### [Dataset excerpt]
begin
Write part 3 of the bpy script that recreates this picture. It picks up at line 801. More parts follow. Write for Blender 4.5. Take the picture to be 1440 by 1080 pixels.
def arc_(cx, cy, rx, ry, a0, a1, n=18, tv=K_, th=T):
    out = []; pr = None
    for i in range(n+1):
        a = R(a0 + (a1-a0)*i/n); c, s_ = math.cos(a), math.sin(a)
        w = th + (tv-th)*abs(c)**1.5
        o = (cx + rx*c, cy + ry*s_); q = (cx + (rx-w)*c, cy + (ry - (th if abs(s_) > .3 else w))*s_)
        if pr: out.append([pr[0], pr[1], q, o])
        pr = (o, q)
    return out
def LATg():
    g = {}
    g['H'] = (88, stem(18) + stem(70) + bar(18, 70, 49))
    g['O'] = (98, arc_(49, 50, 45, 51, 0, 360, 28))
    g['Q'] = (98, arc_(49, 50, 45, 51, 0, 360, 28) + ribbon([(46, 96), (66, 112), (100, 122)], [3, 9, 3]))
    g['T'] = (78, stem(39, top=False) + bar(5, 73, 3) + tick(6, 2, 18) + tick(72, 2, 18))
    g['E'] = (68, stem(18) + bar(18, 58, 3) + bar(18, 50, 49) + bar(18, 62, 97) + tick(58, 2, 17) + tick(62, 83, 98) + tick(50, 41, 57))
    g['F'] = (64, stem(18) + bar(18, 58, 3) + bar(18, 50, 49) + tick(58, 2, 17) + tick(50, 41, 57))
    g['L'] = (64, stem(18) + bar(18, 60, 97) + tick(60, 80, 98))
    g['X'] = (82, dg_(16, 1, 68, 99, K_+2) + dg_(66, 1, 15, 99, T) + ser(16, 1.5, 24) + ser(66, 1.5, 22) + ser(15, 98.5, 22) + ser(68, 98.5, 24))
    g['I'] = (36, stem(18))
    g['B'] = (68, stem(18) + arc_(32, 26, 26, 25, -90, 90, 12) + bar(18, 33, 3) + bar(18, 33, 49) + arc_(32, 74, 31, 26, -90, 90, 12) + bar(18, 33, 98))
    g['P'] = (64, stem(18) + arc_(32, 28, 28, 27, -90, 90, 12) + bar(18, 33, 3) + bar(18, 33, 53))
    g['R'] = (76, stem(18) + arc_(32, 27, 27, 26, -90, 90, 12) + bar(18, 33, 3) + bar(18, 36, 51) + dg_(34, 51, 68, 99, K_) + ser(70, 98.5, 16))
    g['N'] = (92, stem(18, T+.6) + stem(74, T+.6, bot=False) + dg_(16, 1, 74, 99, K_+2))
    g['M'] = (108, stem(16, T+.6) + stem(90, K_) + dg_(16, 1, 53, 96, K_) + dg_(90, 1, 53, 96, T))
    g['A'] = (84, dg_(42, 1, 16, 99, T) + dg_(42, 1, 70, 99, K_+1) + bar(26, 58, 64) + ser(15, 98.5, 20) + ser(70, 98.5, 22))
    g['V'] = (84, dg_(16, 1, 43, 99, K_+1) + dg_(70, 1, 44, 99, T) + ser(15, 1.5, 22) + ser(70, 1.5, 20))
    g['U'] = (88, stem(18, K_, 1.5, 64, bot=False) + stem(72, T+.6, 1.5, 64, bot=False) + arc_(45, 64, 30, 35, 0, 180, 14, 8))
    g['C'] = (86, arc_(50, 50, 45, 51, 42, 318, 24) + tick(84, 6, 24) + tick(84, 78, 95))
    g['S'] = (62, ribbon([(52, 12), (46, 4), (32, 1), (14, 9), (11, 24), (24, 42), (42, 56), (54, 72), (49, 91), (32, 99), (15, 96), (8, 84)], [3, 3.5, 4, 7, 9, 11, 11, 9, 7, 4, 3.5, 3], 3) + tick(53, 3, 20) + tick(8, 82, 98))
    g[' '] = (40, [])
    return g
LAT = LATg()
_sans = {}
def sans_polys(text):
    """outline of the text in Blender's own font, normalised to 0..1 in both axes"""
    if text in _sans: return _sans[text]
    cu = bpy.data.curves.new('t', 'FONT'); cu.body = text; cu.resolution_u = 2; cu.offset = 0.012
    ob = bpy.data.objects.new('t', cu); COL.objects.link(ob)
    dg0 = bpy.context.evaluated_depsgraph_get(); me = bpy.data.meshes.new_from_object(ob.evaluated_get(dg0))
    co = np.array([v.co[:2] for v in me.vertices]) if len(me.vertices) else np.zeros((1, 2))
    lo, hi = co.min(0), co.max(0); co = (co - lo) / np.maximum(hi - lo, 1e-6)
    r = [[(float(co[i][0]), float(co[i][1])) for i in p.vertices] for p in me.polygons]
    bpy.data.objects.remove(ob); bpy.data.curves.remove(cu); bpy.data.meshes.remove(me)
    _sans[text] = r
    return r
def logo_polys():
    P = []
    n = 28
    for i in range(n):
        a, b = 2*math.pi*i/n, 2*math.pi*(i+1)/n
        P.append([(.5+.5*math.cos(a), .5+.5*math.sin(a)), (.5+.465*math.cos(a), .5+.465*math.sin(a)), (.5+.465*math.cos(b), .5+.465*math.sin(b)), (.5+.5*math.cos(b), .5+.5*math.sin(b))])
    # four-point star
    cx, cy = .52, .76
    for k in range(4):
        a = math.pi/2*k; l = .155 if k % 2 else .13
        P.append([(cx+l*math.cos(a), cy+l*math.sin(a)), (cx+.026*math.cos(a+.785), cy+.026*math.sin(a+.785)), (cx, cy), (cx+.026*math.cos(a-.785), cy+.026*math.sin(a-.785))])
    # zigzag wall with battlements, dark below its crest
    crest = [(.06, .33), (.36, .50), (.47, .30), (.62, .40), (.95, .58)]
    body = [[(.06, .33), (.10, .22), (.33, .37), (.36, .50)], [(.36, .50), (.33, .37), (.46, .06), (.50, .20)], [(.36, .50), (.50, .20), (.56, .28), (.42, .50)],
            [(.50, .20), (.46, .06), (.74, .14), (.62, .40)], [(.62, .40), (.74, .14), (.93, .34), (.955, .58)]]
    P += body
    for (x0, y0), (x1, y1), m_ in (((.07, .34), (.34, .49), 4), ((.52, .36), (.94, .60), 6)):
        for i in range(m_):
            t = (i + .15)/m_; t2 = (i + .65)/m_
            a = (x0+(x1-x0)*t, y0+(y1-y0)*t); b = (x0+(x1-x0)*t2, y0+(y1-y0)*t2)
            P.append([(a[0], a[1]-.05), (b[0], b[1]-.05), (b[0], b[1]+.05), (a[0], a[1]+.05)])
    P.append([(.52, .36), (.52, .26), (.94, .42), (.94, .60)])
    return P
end
### [What is required]
Repeat the data precisely, line by line.

### [Finished task]
Write part 3 of the bpy script that recreates this picture. It picks up at line 801. More parts follow. Write for Blender 4.5. Take the picture to be 1440 by 1080 pixels.
def arc_(cx, cy, rx, ry, a0, a1, n=18, tv=K_, th=T):
    out = []; pr = None
    for i in range(n+1):
        a = R(a0 + (a1-a0)*i/n); c, s_ = math.cos(a), math.sin(a)
        w = th + (tv-th)*abs(c)**1.5
        o = (cx + rx*c, cy + ry*s_); q = (cx + (rx-w)*c, cy + (ry - (th if abs(s_) > .3 else w))*s_)
        if pr: out.append([pr[0], pr[1], q, o])
        pr = (o, q)
    return out
def LATg():
    g = {}
    g['H'] = (88, stem(18) + stem(70) + bar(18, 70, 49))
    g['O'] = (98, arc_(49, 50, 45, 51, 0, 360, 28))
    g['Q'] = (98, arc_(49, 50, 45, 51, 0, 360, 28) + ribbon([(46, 96), (66, 112), (100, 122)], [3, 9, 3]))
    g['T'] = (78, stem(39, top=False) + bar(5, 73, 3) + tick(6, 2, 18) + tick(72, 2, 18))
    g['E'] = (68, stem(18) + bar(18, 58, 3) + bar(18, 50, 49) + bar(18, 62, 97) + tick(58, 2, 17) + tick(62, 83, 98) + tick(50, 41, 57))
    g['F'] = (64, stem(18) + bar(18, 58, 3) + bar(18, 50, 49) + tick(58, 2, 17) + tick(50, 41, 57))
    g['L'] = (64, stem(18) + bar(18, 60, 97) + tick(60, 80, 98))
    g['X'] = (82, dg_(16, 1, 68, 99, K_+2) + dg_(66, 1, 15, 99, T) + ser(16, 1.5, 24) + ser(66, 1.5, 22) + ser(15, 98.5, 22) + ser(68, 98.5, 24))
    g['I'] = (36, stem(18))
    g['B'] = (68, stem(18) + arc_(32, 26, 26, 25, -90, 90, 12) + bar(18, 33, 3) + bar(18, 33, 49) + arc_(32, 74, 31, 26, -90, 90, 12) + bar(18, 33, 98))
    g['P'] = (64, stem(18) + arc_(32, 28, 28, 27, -90, 90, 12) + bar(18, 33, 3) + bar(18, 33, 53))
    g['R'] = (76, stem(18) + arc_(32, 27, 27, 26, -90, 90, 12) + bar(18, 33, 3) + bar(18, 36, 51) + dg_(34, 51, 68, 99, K_) + ser(70, 98.5, 16))
    g['N'] = (92, stem(18, T+.6) + stem(74, T+.6, bot=False) + dg_(16, 1, 74, 99, K_+2))
    g['M'] = (108, stem(16, T+.6) + stem(90, K_) + dg_(16, 1, 53, 96, K_) + dg_(90, 1, 53, 96, T))
    g['A'] = (84, dg_(42, 1, 16, 99, T) + dg_(42, 1, 70, 99, K_+1) + bar(26, 58, 64) + ser(15, 98.5, 20) + ser(70, 98.5, 22))
    g['V'] = (84, dg_(16, 1, 43, 99, K_+1) + dg_(70, 1, 44, 99, T) + ser(15, 1.5, 22) + ser(70, 1.5, 20))
    g['U'] = (88, stem(18, K_, 1.5, 64, bot=False) + stem(72, T+.6, 1.5, 64, bot=False) + arc_(45, 64, 30, 35, 0, 180, 14, 8))
    g['C'] = (86, arc_(50, 50, 45, 51, 42, 318, 24) + tick(84, 6, 24) + tick(84, 78, 95))
    g['S'] = (62, ribbon([(52, 12), (46, 4), (32, 1), (14, 9), (11, 24), (24, 42), (42, 56), (54, 72), (49, 91), (32, 99), (15, 96), (8, 84)], [3, 3.5, 4, 7, 9, 11, 11, 9, 7, 4, 3.5, 3], 3) + tick(53, 3, 20) + tick(8, 82, 98))
    g[' '] = (40, [])
    return g
LAT = LATg()
_sans = {}
def sans_polys(text):
    """outline of the text in Blender's own font, normalised to 0..1 in both axes"""
    if text in _sans: return _sans[text]
    cu = bpy.data.curves.new('t', 'FONT'); cu.body = text; cu.resolution_u = 2; cu.offset = 0.012
    ob = bpy.data.objects.new('t', cu); COL.objects.link(ob)
    dg0 = bpy.context.evaluated_depsgraph_get(); me = bpy.data.meshes.new_from_object(ob.evaluated_get(dg0))
    co = np.array([v.co[:2] for v in me.vertices]) if len(me.vertices) else np.zeros((1, 2))
    lo, hi = co.min(0), co.max(0); co = (co - lo) / np.maximum(hi - lo, 1e-6)
    r = [[(float(co[i][0]), float(co[i][1])) for i in p.vertices] for p in me.polygons]
    bpy.data.objects.remove(ob); bpy.data.curves.remove(cu); bpy.data.meshes.remove(me)
    _sans[text] = r
    return r
def logo_polys():
    P = []
    n = 28
    for i in range(n):
        a, b = 2*math.pi*i/n, 2*math.pi*(i+1)/n
        P.append([(.5+.5*math.cos(a), .5+.5*math.sin(a)), (.5+.465*math.cos(a), .5+.465*math.sin(a)), (.5+.465*math.cos(b), .5+.465*math.sin(b)), (.5+.5*math.cos(b), .5+.5*math.sin(b))])
    # four-point star
    cx, cy = .52, .76
    for k in range(4):
        a = math.pi/2*k; l = .155 if k % 2 else .13
        P.append([(cx+l*math.cos(a), cy+l*math.sin(a)), (cx+.026*math.cos(a+.785), cy+.026*math.sin(a+.785)), (cx, cy), (cx+.026*math.cos(a-.785), cy+.026*math.sin(a-.785))])
    # zigzag wall with battlements, dark below its crest
    crest = [(.06, .33), (.36, .50), (.47, .30), (.62, .40), (.95, .58)]
    body = [[(.06, .33), (.10, .22), (.33, .37), (.36, .50)], [(.36, .50), (.33, .37), (.46, .06), (.50, .20)], [(.36, .50), (.50, .20), (.56, .28), (.42, .50)],
            [(.50, .20), (.46, .06), (.74, .14), (.62, .40)], [(.62, .40), (.74, .14), (.93, .34), (.955, .58)]]
    P += body
    for (x0, y0), (x1, y1), m_ in (((.07, .34), (.34, .49), 4), ((.52, .36), (.94, .60), 6)):
        for i in range(m_):
            t = (i + .15)/m_; t2 = (i + .65)/m_
            a = (x0+(x1-x0)*t, y0+(y1-y0)*t); b = (x0+(x1-x0)*t2, y0+(y1-y0)*t2)
            P.append([(a[0], a[1]-.05), (b[0], b[1]-.05), (b[0], b[1]+.05), (a[0], a[1]+.05)])
    P.append([(.52, .36), (.52, .26), (.94, .42), (.94, .60)])
    return P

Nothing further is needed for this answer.